İzleyiciyi 1940’ların Havana’sına, New York’una, Las Vegas’ına, Los Angeles’ına ve Paris’ine götüren film, büyük hayallerin peşinden koşan piyanist Chico ile muhteşem bir sese sahip Rita’nın aşkını konu alıyor. Müziğin bir araya getirdiği çift, hayal kırıklıkları ve ayrılıklarla sınanıyor.

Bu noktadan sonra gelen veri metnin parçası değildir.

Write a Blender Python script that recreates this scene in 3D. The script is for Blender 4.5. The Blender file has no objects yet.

Arkadaşı ve o akşamki sevgilileriyle beraber Rita’nın şarkı söylediği kulübe gelen Chico, ilk görüşte bu çekici şarkıcıya tutulur. Tesadüf eseri, gösteriye çıkması beklenen piyanistin orada olmaması üzerine onun yerini Chico alır. Bunun üzerine Rita’nın aklına girmesi de bir olur. O sırada beraber olduğu adamı bırakan Rita, Chico ile beraber kaçar. Bu da bu ikilinin inişli çıkışlı ilişkilerinin milâdı olur.

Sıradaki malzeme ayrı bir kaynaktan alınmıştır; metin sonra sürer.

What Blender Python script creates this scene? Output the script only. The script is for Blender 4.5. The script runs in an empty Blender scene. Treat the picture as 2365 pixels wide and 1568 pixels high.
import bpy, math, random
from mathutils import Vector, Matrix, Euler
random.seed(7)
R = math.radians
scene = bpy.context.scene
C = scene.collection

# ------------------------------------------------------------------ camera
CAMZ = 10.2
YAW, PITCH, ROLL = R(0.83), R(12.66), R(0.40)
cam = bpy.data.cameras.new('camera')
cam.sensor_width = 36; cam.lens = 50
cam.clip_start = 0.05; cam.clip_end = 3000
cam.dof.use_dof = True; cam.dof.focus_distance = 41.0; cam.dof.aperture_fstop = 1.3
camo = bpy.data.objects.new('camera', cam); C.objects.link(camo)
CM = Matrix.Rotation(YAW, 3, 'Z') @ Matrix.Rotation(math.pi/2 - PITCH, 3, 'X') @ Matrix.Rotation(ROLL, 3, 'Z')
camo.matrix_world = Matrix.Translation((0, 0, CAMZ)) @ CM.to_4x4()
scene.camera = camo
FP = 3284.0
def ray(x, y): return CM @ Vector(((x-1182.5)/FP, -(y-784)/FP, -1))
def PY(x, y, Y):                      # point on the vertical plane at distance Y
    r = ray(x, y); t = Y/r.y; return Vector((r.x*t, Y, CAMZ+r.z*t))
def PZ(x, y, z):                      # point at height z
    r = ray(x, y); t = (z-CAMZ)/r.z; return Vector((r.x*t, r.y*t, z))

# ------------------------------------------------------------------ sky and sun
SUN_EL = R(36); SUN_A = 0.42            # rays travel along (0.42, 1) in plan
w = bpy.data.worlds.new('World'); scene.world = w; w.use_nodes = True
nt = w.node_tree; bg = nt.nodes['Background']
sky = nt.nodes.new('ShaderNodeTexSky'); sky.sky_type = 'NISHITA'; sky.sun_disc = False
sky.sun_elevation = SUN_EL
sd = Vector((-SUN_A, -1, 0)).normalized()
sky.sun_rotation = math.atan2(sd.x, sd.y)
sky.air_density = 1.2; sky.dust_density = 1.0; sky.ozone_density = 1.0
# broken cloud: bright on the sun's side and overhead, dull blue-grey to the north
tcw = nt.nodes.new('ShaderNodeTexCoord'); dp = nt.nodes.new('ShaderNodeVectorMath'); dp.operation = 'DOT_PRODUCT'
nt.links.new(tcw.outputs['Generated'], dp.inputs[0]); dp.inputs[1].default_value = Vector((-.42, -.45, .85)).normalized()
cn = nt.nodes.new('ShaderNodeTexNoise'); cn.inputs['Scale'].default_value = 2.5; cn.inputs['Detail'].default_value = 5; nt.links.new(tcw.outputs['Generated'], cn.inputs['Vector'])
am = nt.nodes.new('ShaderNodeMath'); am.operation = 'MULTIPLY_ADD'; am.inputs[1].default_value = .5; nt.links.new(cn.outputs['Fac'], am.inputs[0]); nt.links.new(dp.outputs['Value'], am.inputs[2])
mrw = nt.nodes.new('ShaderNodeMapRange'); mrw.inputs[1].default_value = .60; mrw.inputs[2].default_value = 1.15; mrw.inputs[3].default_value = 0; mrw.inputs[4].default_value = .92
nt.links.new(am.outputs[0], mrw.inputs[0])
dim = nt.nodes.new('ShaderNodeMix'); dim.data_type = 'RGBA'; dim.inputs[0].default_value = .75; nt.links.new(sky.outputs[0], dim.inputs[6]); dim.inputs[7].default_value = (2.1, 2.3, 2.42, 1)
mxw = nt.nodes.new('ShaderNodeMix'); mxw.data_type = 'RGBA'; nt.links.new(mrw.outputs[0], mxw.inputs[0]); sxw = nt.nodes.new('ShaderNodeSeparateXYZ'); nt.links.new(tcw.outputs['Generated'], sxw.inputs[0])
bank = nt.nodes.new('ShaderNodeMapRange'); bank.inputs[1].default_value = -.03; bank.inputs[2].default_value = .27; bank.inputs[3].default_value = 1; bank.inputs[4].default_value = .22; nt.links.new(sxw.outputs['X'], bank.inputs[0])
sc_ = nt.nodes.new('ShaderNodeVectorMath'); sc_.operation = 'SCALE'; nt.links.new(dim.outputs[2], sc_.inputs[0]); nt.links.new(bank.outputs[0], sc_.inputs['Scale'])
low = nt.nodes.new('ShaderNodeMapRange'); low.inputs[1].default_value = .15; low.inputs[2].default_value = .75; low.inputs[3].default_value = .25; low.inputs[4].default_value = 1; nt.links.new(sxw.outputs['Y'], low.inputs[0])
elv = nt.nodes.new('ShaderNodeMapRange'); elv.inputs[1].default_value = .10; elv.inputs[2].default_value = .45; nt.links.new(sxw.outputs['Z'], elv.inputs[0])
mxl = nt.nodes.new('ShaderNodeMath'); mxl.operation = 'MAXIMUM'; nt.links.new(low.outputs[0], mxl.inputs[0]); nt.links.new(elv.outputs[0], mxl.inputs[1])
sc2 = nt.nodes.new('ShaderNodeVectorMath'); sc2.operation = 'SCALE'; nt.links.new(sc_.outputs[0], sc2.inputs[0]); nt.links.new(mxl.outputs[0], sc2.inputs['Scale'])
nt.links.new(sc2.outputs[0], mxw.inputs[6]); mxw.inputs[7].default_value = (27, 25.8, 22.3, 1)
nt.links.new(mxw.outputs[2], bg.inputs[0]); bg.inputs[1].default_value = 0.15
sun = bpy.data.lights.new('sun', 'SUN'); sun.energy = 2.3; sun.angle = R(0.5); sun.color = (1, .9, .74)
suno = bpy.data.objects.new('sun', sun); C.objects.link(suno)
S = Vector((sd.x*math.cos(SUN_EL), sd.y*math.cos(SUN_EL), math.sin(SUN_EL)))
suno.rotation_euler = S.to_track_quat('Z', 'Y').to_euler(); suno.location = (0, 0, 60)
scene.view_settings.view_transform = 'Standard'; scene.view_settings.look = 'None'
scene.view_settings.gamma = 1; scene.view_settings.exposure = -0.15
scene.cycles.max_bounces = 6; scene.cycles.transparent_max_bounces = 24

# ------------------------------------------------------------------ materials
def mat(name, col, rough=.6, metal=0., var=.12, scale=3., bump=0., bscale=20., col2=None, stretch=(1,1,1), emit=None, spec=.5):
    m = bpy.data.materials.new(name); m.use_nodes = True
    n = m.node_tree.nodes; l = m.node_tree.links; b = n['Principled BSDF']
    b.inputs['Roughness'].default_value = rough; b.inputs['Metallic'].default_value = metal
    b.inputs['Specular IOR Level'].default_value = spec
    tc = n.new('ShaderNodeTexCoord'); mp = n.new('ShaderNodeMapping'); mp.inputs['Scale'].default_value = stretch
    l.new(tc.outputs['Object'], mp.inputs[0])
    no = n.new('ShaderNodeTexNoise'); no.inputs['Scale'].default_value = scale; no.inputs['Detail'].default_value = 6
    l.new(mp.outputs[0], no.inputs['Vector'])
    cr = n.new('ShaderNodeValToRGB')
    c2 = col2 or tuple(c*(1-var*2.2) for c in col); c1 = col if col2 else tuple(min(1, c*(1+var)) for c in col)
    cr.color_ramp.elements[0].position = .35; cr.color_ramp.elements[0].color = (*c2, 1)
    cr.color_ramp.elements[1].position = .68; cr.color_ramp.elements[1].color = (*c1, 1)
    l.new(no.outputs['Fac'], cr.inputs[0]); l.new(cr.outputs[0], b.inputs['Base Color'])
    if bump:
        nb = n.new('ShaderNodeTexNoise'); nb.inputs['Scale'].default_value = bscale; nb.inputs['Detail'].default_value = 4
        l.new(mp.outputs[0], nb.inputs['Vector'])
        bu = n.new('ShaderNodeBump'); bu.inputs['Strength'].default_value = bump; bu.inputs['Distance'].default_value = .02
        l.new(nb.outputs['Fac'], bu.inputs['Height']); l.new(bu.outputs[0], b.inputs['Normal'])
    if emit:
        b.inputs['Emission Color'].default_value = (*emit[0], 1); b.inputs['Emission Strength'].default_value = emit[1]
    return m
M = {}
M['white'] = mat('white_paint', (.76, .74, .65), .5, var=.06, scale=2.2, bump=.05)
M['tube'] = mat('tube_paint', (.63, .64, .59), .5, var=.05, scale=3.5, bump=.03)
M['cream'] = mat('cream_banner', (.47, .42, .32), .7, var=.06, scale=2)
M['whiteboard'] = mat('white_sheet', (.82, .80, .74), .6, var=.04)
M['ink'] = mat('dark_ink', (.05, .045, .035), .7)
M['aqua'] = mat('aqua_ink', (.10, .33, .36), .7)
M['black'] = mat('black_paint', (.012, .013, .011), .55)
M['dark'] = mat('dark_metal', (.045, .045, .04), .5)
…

1949 yılının Havana’sının arşiv fotoğraflarına ve o zamanlarda Amerikalıları Küba’ya götüren uçaklarda çekilmiş görsellere bakarak dönemin modunu ve görüntüsünü yakalamak isteyen yapımcılar, tarihin tozlu sayfalarını ekrana ilgi çekici bir şekilde yansıtmayı başarıyor. Yazar-yönetmen Fernando Trueba ise Chico karakterini yazarken piyanist Bebo Valdes’in tecrübelerinden yola çıktığını söylüyor. Hatta Bebo Valdes, filmde Chico’nun solo parçalarını da kendisi çalıyor.
Latin ezgileri ve cazın büyüsüne kapılmak isteyenler, kulağa olduğu kadar göze de hitap eden bu İspanyol yapımı romantik animasyon filmini kaçırmamaları gerekiyor.